Ora vengo al dunque. Le indennità percepite dai parlamentari e dai consiglieri regionali non sono stipendi e i vitalizi non sono pensioni. A dimostrazione di ciò dottrina e giurisprudenza a quintali

Equipararli a stipendi e pensioni, per dimostrare i privilegi della casta, si commette un errore concettuale e si alimenta l'antipolitica. Il paradosso, oggi, è che chi vuol far politica in Italia, a qualsiasi livello, fa l'antipolitica. La conseguenza? I disastri nazionali e locali sono sotto gli occhi di tutti.

E già che ci sono mi spingo oltre. Sono favorevole al finanziamento pubblico dei partiti.

Come avrebbe fatto un partito di opposizione come il MSI a far politica senza i soldi del finanziamento pubblico. Ma il MSI non fu nemmeno sfiorato da tangentopoli.

Inoltre, nessuno, in quegli anni (70-80) ci concedeva i locali in affitto per paura delle ritorsioni. Ci siamo comperati le sedi in tutta Italia con i soldi del finanziamento pubblico.
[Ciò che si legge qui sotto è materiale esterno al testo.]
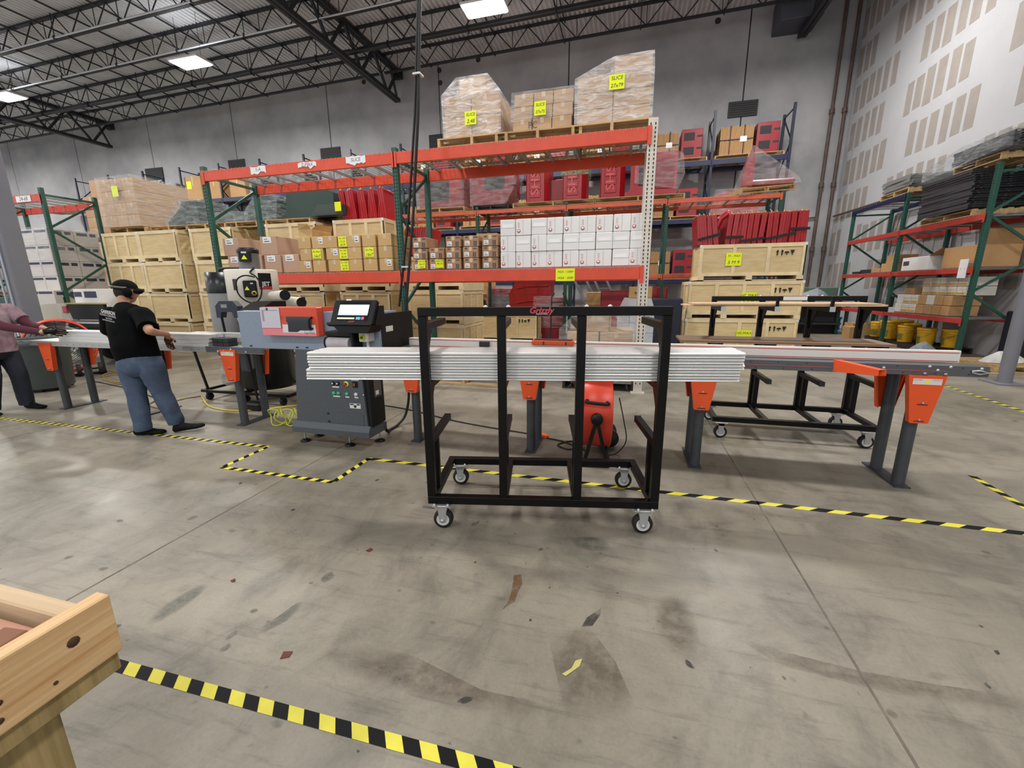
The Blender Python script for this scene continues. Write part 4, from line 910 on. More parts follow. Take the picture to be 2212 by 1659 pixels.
# second row floor level
ZF = 12.3
t = thing('tool_cabinet', 'red steel desk cabinet with drawers on the floor under the second-row rack', 'cabinet', (-4.96, 12.2, 0))
MB().bb((-.63, 0, .02), (.63, .8, 1.15), .01).build('body', m_redp, t)
for k, (z, h) in enumerate(((.12, .3), (.46, .12), (.62, .12), (.78, .12), (.94, .14))): o = MB().bb((-.55, -.03, z), (.55, -.001, z+h), .008).build('drawer', m_redp, t); MB().bb((-.4, -.045, z+h-.04), (.4, -.03, z+h-.02)).build('handle', m_grille, o)
t = thing('workbench', 'long red bench left of the red drawer cabinet', 'bench', (-6.05, 12.5, 0)); MB().bb((-.62, 0, 1.08), (.42, .7, 1.22), .01).build('top', m_redp, t); MB().bb((-.6, .02, 0), (-.5, .68, 1.08)).build('leg', m_redd, t); MB().bb((.32, .02, 0), (.4, .68, 1.08)).build('leg', m_redd, t); MB().bb((-.5, .6, .2), (.32, .64, 1.0)).build('back_panel', m_grille, t)
t = thing('open_carton', 'open brown carton on the floor before the red cabinet', 'carton', (-4.930, 11.0, 0)); MB().bb((-.5, 0, 0), (.35, .5, .32), .004).build('box', m_card, t); MB().add([(-.5, 0, .32), (-.5, .5, .32), (-.62, .5, .5), (-.62, 0, .5)], [(0, 1, 2, 3)]).build('flap', m_card, t); MB().add([(.35, 0, .32), (.35, .5, .32), (.55, .5, .48), (.55, 0, .45)], [(0, 1, 2, 3)]).build('flap', m_card, t)
solo(MB().bb((-.5, 0, 0), (.5, .6, 1.32), .01), 'carton', m_cardt, 'tall tan carton behind the red drawer cabinet', 'carton', (-4.868, 13.7, 0)); solo(MB().bb((-.36, 0, 0), (.36, .5, .48), .01), 'carton', m_cardt, 'tan carton on top of the tall carton, under the lower orange beam', 'carton', (-4.740, 13.75, 1.32))
solo(MB().bb((-.45, 0, 0), (.3, .5, .25), .01), 'equipment_case', m_grille, 'black case on the red bench', 'case', (-6.08, 12.6, 1.22))
for x0, w, h, nm in ((-3.961, .9, 1.5, 'film-wrapped red machine between the green uprights'), (-2.17, .8, 1.2, 'film-wrapped red panel with a grey window, right of the red hopper')):
    y = 13.4 if w > .85 else 12.25
    t = thing('red_machine', nm, 'machine', (x0, y, 0)); MB().bb((-w/2, 0, .0), (w/2, .7, h), .02).build('body', m_redd, t); MB().bb((-w*.35, -.008, h*.62), (w*.35, -.001, h*.85)).build('window', mat('grey_window', '70767c', .3), t)
    wrap(hexa(-w/2-.04, w/2+.04, -.05, .75, h*.3, h+.05), 'clear film over the '+nm.replace('film-wrapped ', ''), m_film2, (x0, y, 0), seed=int(w*40))
t = thing('red_hopper', 'large red hopper hood with a slanted side on the floor under the second row', 'hopper', (-2.9, 13.15, 0)); MB().prism([(-.62, .2), (.6, 0), (.6, 1.85), (-.4, 1.85), (-.72, 1.3)], 'y', 0, .8).build('shell', m_redp, t)
for z in (1.1, 1.55): MB().tube([(-.45, -.02, z-.06), (-.1, -.03, z), (.55, -.03, z+.02)], .03, 6).build('raised_ridge', m_redp, t)
MB().bar((.1, .3, 1.8), (-.1, .3, 2.15), .1, .1).build('arm', m_redp, t); MB().bar((.6, .3, 1.75), (1.05, .3, 2.1), .1, .12).build('arm', m_redp, t)
t = thing('hand_truck', 'black hand truck standing beside the low plywood crate', 'hand truck', (-1.834, 11.7, 0))
for s in (-1, 1): MB().tube([(s*.18, 0, .12), (s*.18, .1, 1.25), (s*.12, .16, 1.35)], .02, 6).build('rail', m_grille, t); MB().lathe([(.02, -.03), (.11, -.03), (.11, .03), (.02, .03)], (s*.22, .05, .11), 14, 'x').build('wheel', m_grille, t)
MB().bb((-.2, -.25, .02), (.2, 0, .035)).build('toe_plate', m_grille, t)
for z in (.45, .8, 1.1): MB().bar((-.18, .05, z), (.18, .05, z), .02, .03).build('crossbar', m_grille, t)
m_alu = mat('aluminium_ladder', '8f9296', .4, .6)
for x0, nm in ((-1.423, 'left'), (-0.749, 'right')):
    t = thing('ladder', f'grey aluminium ladder leaning in the dark behind the second row, {nm} one', 'ladder', (x0, 15.0, 0)); a, b = (-.75, .3, 2.9), (.75, -.3, 0.0)
    for dx in (-.2, .2): MB().bar((a[0]+dx, a[1], a[2]), (b[0]+dx, b[1], b[2]), .03, .07).build('stile', m_alu, t)
    for k in range(9): f = (k+.7)/9.5; p = [a[i]+(b[i]-a[i])*f for i in range(3)]; MB().bar((p[0]-.2, p[1], p[2]), (p[0]+.2, p[1], p[2]), .03, .03).build('rung', m_alu, t)
solo(MB().bb((-.45, 0, 0), (.45, .6, 1.0), .01), 'carton', m_card, 'brown carton in the dark below the leaning ladders', 'carton', (-0.773, 13.5, 0)); solo(MB().bb((-.42, 0, 0), (.42, .5, .35), .01), 'carton', m_cardt, 'tan carton on top of the brown carton below the ladders', 'carton', (-0.795, 13.52, 1.0))
solo(MB().bb((-.5, 0, 0), (.5, .7, 1.4), .03), 'red_housing', m_redd, 'dark red box under the second-row rack, right of the ladders', 'housing', (-0.227, 12.6, 0)); solo(MB().bb((-.35, 0, 0), (.35, .7, 1.5), .03), 'red_housing', m_redp, 'red box behind the white and blue boxes', 'housing', (0.732, 12.6, 0))
solo(MB().bb((-.35, 0, 0), (.35, .6, 1.25), .03), 'equipment_case', mat('cabinet_navy', '131a2c', .5), 'dark blue cabinet on the floor left of the wide crates', 'cabinet', (0.809, 9.7, 0))

# ---- clutter behind the board cart, near the drywall corner
m_bag = mat('plastic_bag', '8d939a', .25, var=.15, scale=8, bump=.5)
t = thing('blue_crate', 'bright blue plastic crate on the floor before the drywall corner', 'crate', ((6.807, 17.010, 0.000)[0], (6.807, 17.010, 0.000)[1], 0)); MB().bb((-.35, 0, 0), (.35, .5, .42), .02).build('box', mat('blue_plastic', '1d3f8e', .4), t); MB().bb((-.37, -.02, .36), (.37, .52, .44), .01).build('rim', mat('blue_plastic2', '24499c', .4), t)
def heap(x, y, z, w, d, h, lab, m, cat='bag', name='plastic_bag', seed=1):
    r = random.Random(seed); pts = []
    for k in range(34): a = r.uniform(0, 2*PI); q = math.sqrt(r.random()); pts.append((w/2*q*math.cos(a), d/2*q*math.sin(a), h*(1-q*q)*r.uniform(.6, 1)))
    for k in range(12): a = 2*PI*k/12; pts.append((w/2*math.cos(a)*r.uniform(.85, 1), d/2*math.sin(a)*r.uniform(.85, 1), 0))
    return solo(hull(pts), name, m, lab, cat, (x, y, z))
heap((6.807, 17.010, 0.000)[0]+.05, (6.807, 17.010, 0.000)[1]+.25, .44, .6, .45, .35, 'crumpled clear plastic bag on the blue plastic crate', m_bag, seed=3)
t = thing('work_table', 'dark work table against the drywall, behind the board cart', 'table', (5.15, 15.2, 0)); MB().bb((-1.6, 0, .92), (1.5, .8, 1.0), .01).build('table_top', m_grille, t)
for x in (-1.5, 1.4):
    for y in (.08, .72): MB().bb((x-.04, y-.04, 0), (x+.04, y+.04, .92)).build('leg', m_grille, t)
MB().bb((-1.4, .1, .3), (1.3, .7, .36)).build('shelf', m_grille, t)
heap(4.4, 15.6, 1.0, 1.2, .6, .4, 'heap of clear plastic film on the dark work table', m_bag, seed=4); heap(5.7, 15.6, 1.0, 1.1, .6, .45, 'heap of grey bubble film at the right of the dark work table', m_bag, seed=5)
solo(MB().bb((-.4, 0, 0), (.4, .5, .45), .03), 'green_case', mat('green_case', '55705f', .6), 'grey-green case standing by the green rack near the corner', 'case', (6.05, 15.8, 1.0)); 
solo(MB().bb((-.5, 0, 0), (.5, .6, 1.0), .02), 'case_stand', m_grille, 'black cabinet under the grey-green case', 'cabinet', (6.05, 15.75, 0)).name = 'black_cabinet'
heap(3.95, 12.6, 0, .9, .7, .8, 'dark bagged bundle on the floor right of the wide crates', m_grille, 'bundle', 'bundle', 6)
for (x, y, w, d, h, lab, m) in ((6.02, 13.4, .30, .4, .40, 'brown carton on the floor just left of the yellow buckets', m_card), (6.75, 14.7, .5, .5, .4, 'tan carton on the floor under the far right rack bay', m_cardt)):
    solo(MB().bb((-w/2, 0, 0), (w/2, d, h), .01), 'carton', m, lab, 'carton', (x, y, 0))
# ---- yellow buckets
m_yb = mat('yellow_plastic', 'e0ac1c', .35, var=.04, scale=3); m_yl = mat('bucket_print', '7e7a2c', .6, var=.3, scale=9)
def mk_bucket(r, h):
    t = thing('bucket', '', 'bucket'); MB().lathe([(r*.86, 0), (r*.98, h*.72), (r*.99, h*.74), (r*1.04, h*.75), (r*1.04, h*.78), (r*1.0, h*.79), (r*1.0, h*.86)], n=24).build('body', m_yb, t)
    MB().lathe([(r*1.05, h*.86), (r*1.08, h*.87), (r*1.08, h*.97), (r*1.02, h), (0, h)], n=24).build('lid', m_yb, t)
    mb = MB(); n = 8
    for k in range(n):
        a0, a1 = PI*1.0+PI*.62*k/n, PI*1.0+PI*.62*(k+1)/n; q = lambda a, z: ((r*(.865+.12*z/h/.72*1.0)+.004)*math.cos(a), (r*(.865+.12*z/h/.72)+.004)*math.sin(a), z)
        mb.quad(q(a0, h*.12), q(a1, h*.12), q(a1, h*.52), q(a0, h*.52))
    mb.build('paper_label', m_yl, t)
    MB().tube([(r*1.08*math.cos(a), r*1.08*math.sin(a)-.02, h*.7-.10*math.sin((a-PI)*1.0)) for a in [PI+PI*k/10 for k in range(11)]], .005, 4).build('handle', mat('wire_handle', '8d8d86', .4, .6), t)
    return t
BK = mk_bucket(.165, .40); BK2 = mk_bucket(.2, .46)
bpos = [(6.68, 13.75), (6.72, 13.3), (7.15, 13.6), (7.08, 13.05), (6.70, 12.55), (6.72, 11.85), (7.05, 11.6)]
blab = ['yellow bucket, leftmost in the row under the right rack', 'largest yellow bucket, second from the left', 'yellow bucket behind the largest yellow bucket', 'yellow bucket set back, third from the left', 'yellow bucket with triangle print, fourth from the left', 'yellow bucket next to the front green upright', 'yellow bucket half hidden by the front green upright']
for (x, y), lab, pr in zip(bpos, blab, (BK, BK2, BK2, BK, BK, BK, BK)): put(pr, (x, y, .128), .4*y, lab, 'yellow buckets under the right rack')
PR = mk_pallet(.86, 1.25, m_paldk)
put(PR, (6.94, 13.35, 0), 0, 'dark pallet under the left yellow buckets'); put(PR, (6.94, 12.05, 0), 0, 'dark pallet under the right yellow buckets')
put(P12, (6.75, 9.55, 0), .1, 'wooden pallet on the floor at the right edge by the drywall'); heap(6.6, 9.5, .127, .7, .4, .22, 'white plastic scraps on the pallet at the right edge', mat('white_scraps', 'c5c8c4', .4, var=.2, scale=7), 'scraps', 'plastic_scraps', 8)
heap(6.25, 11.05, .128, .5, .25, .2, 'clear plastic bag lying in front of the yellow buckets', m_bag, seed=9)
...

Quindi caro de' Bartolomeis, serve recuperare, a tutti i livelli, a cominciare dalla politica, ciò che un tempo veniva chiamato "senso dello Stato", sentirsi coinvolti e partecipi della comunità, ritrovarsi nel superiore destino nazionale, vivere l'amor di Patria nell'unità dei nostri campanili, ma per tutti un prerequisito, che viene prima di tutte le attività: l'onestà, compresa quella intelettuale.

Stavo per dimenticare, continuo nel mio impegno, anche senza partito, affrontando, di tanto in tanto (per fortuna superando) problemi di salute, nell'interesse della giustizia che mi osstino, fino a che il destino me lo consentirà, di perseguire con ogni mezzo.